BLBG: Pound Has Biggest Jump Versus Euro on Interest-Rate Speculation
The pound rose the most against the euro since the debut of the common currency a decade ago on bets the European Central Bank may be spurred to cut interest rates to limit the fallout from the recession.
ECB Vice President Lucas Papademos said yesterday that further rate cuts may be needed should inflation keep slowing. The pound also gained versus the dollar on speculation the British government may guarantee asset-backed securities to encourage banks to lend, said Hans-Guenter Redeker at BNP Paribas SA in London.
“Europe is going to provide a lot of negative news going forward,” said Redeker, global head of foreign-exchange strategy at BNP Paribas. There “has been talk of this government discussion concerning providing a guarantee for asset-backed securities” and this was positive for sterling, he said.
The pound rose as much as 3.4 percent to 92.51 pence per euro, strengthening to less than 93 pence for the first time since Dec. 22. The British currency traded at 92.80 pence as of 5:53 p.m. in London, from 95.69 on Jan. 2. The U.K. currency gained 0.5 percent to $1.4615, rebounding from a drop of as much as 0.8 percent.
The euro-area economy is likely to “remain weak” this year and may even contract in the first half, Papademos said yesterday in a speech in San Francisco. While inflation could “drop considerably” around the middle of the year, the risk of deflation is “nil,” he said.
Job Creation
Bank of England Governor Mervyn King may follow the Federal Reserve and pursue other ways of pumping money into the British economy, such as expanding the 200 billion-pound ($293 billion) program that allows banks to swap illiquid securities for government debt, economists said.
U.K. Prime Minister Gordon Brown promised yesterday to create as many as 100,000 jobs and renewed efforts to spur bank lending.
The pound slid 23 percent against the European currency last year, its biggest decline since the euro came into existence in 1999, as the Bank of England cut rates faster than the ECB and the British economy entered its first recession in 17 years.
Policy makers will probably cut the benchmark interest rate to 1.5 percent from 2 percent on Jan. 8, the lowest level in the bank’s three-century history, according to the median forecast of 57 economists in a Bloomberg News survey. A separate Bloomberg survey predicts the ECB will cut rates to 1.50 percent by the end of the second quarter, from 2.50 percent today.
‘Significant Decline’
“Euro-sterling could see a significant decline,” said Redeker, who predicts the pound strengthening to 90 pence per euro by the end of March and to 84 pence by year-end.
The euro is poised to decline by 10 percent versus a basket of currencies including the pound, the Norwegian krone and the Swedish krona, Goldman Sachs Group Inc. said.

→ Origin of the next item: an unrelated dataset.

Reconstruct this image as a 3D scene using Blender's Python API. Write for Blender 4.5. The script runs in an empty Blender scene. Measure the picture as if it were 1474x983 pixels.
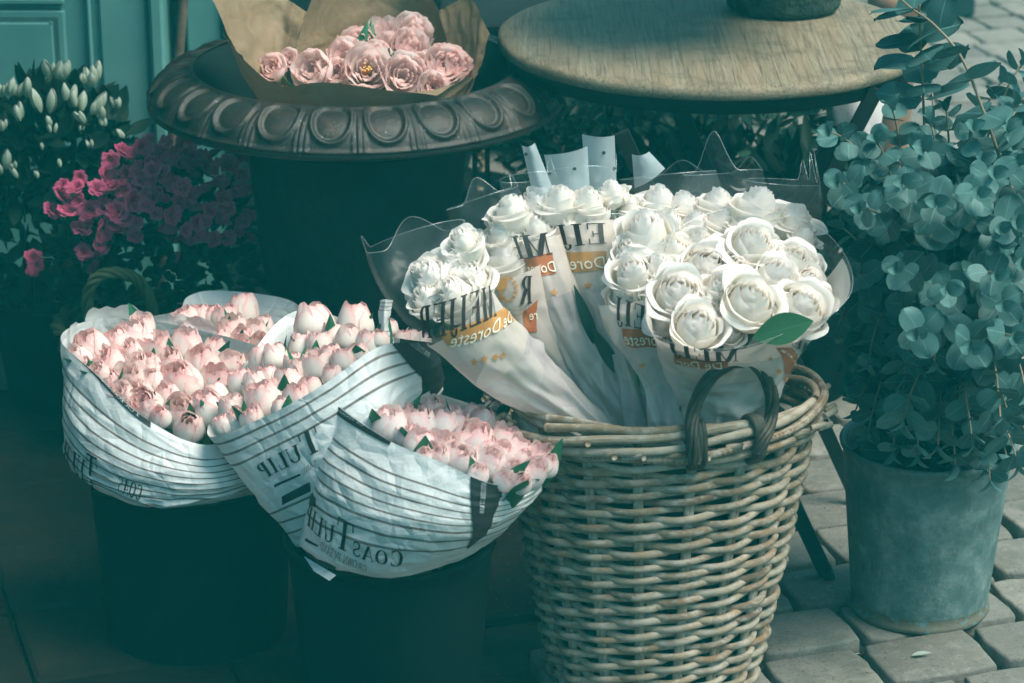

“Forced euro buying is likely to abate as tension in credit markets becomes less severe,” currency strategists led by Jens Nordvig, New York-based senior global market economist at Goldman Sachs, wrote in a note today. “Investor flows in part driven by attractive valuations are likely to pick up as we enter a new year and as risk taking picks up somewhat from very depressed levels” in the fourth quarter of 2008, according to the report.
U.K. construction, which accounts for 6 percent of the economy, contracted last month at the fastest pace in more than a decade, according to an index based on a survey of purchasing managers at building companies by London-based Chartered Institute of Purchasing and Supply and Markit.
Government bonds fell, pushing the yield on the 10-year gilt up 12 basis points, or 0.12 percentage point, to 3.15 percent. The 5 percent security due in March 2018 declined 1, or 10 pounds per 1,000-pound ($1,464) face amount, to 114.62. The two-year gilt yield rose five basis points to 1.83 percent.